The Charter set the foundation for what is now called the communal stewardship of pooled assets and resources.
The Charter echoes through the centuries in the underpinning of the American conservation movement. America’s National Park Service was created by the Organic Act of 1916. The new agency’s mission as managers of national parks and monuments was clearly stated:
“….to conserve the scenery and the natural and historic objects and the wildlife therein and to provide for the enjoyment of the same in such manner and by such means as will leave them unimpaired for the enjoyment of future generations.”
Though the right to hold individual property and to secure those rights from seizure by the government or others in power is itself a fundamental human right, we must also recognize that the earth and its inhabitants are not all available to be surveyed, annexed, divided, extracted, and consumed by individual interests at the expense and to the detriment of the human community as a whole. We all need clean air, clean water, abundant and diverse wildlife, healthy soil, forests, grasslands, and other natural features to sustain life on this planet. This is the common heritage of all inhabitants of our planet, and we are stewards of this legacy.

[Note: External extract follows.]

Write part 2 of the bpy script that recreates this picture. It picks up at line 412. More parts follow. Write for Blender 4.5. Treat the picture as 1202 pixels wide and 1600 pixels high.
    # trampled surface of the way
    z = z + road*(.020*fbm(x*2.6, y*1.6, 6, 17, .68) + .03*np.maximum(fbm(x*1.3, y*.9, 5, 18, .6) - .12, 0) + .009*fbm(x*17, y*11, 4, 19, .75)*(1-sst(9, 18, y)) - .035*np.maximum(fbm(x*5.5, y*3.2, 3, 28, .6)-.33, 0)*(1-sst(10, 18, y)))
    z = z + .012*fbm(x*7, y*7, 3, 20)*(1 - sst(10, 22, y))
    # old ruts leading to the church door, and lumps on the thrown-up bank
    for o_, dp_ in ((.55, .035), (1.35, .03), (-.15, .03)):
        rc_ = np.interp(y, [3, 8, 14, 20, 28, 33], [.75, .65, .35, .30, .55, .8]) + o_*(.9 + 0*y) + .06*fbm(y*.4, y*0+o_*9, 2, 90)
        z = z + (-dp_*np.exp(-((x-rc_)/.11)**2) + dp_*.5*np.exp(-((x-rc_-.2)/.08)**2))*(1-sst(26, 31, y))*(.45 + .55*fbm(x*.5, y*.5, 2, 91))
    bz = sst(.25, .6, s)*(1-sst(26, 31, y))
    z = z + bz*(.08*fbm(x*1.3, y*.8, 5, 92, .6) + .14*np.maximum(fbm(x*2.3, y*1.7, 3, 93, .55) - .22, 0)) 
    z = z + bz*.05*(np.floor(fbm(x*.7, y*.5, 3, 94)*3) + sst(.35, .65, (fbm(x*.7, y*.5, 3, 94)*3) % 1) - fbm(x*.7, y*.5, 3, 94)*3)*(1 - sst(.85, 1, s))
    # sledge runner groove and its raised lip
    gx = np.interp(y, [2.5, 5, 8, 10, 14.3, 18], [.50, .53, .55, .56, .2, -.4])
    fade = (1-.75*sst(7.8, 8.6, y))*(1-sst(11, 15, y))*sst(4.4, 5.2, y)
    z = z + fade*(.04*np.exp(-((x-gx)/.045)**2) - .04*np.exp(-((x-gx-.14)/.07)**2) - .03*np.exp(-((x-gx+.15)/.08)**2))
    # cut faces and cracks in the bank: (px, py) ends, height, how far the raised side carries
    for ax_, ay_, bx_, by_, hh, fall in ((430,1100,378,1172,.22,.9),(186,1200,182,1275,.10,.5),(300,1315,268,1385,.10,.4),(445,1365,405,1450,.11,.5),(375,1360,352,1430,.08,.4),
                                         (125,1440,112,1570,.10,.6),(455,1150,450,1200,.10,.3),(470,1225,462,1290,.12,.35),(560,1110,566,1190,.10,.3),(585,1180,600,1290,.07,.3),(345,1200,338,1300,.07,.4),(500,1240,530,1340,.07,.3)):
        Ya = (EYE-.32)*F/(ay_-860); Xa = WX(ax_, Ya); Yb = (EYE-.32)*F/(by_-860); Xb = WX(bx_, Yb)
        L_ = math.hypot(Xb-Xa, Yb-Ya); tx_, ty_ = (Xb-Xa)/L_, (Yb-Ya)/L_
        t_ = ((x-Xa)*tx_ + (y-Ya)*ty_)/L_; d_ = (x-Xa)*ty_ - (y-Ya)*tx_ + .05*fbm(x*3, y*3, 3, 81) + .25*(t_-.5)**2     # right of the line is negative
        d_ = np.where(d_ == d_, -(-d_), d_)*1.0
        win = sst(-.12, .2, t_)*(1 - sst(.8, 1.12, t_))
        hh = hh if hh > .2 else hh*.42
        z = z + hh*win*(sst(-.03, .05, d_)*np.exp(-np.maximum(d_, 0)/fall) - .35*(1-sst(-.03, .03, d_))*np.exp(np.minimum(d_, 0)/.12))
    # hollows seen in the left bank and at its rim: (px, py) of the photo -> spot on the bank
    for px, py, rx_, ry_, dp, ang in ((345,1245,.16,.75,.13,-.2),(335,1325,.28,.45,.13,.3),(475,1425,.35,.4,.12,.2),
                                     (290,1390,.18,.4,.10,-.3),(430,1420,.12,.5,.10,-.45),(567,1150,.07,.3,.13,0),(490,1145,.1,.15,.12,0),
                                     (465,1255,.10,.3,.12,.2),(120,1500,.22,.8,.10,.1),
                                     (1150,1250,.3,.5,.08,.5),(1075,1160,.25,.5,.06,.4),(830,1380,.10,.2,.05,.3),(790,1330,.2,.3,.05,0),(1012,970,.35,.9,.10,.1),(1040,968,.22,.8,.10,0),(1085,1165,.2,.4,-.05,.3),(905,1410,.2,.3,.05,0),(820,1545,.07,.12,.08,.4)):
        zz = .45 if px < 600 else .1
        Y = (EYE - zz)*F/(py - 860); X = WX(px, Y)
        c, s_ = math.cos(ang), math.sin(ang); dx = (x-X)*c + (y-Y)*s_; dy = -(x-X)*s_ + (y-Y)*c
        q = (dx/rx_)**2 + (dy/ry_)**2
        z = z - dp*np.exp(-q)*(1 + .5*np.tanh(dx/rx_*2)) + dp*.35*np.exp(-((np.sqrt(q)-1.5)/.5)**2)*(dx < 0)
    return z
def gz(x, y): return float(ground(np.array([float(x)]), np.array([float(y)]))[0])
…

In the weeks ahead, this blog will be exploring these concepts of the commons and collective stewardship of the biome in relationship with the laws and principles we have in place protecting individual property rights from the powerful who would violate the rule of law to exploit and take from the powerless for their own benefit. Regenerative governance requires a fresh look at our biosphere, its inhabitants, and their relationship to another one another in a fundamental way. Only by considering our earth “as a whole” and creating a decision-making and governance system that allows meaningful participation by all its inhabitants can we create a future that will be successful and allow us all to thrive and flourish. In fact, in the face of the climate crisis, it may be the only way in which we will survive.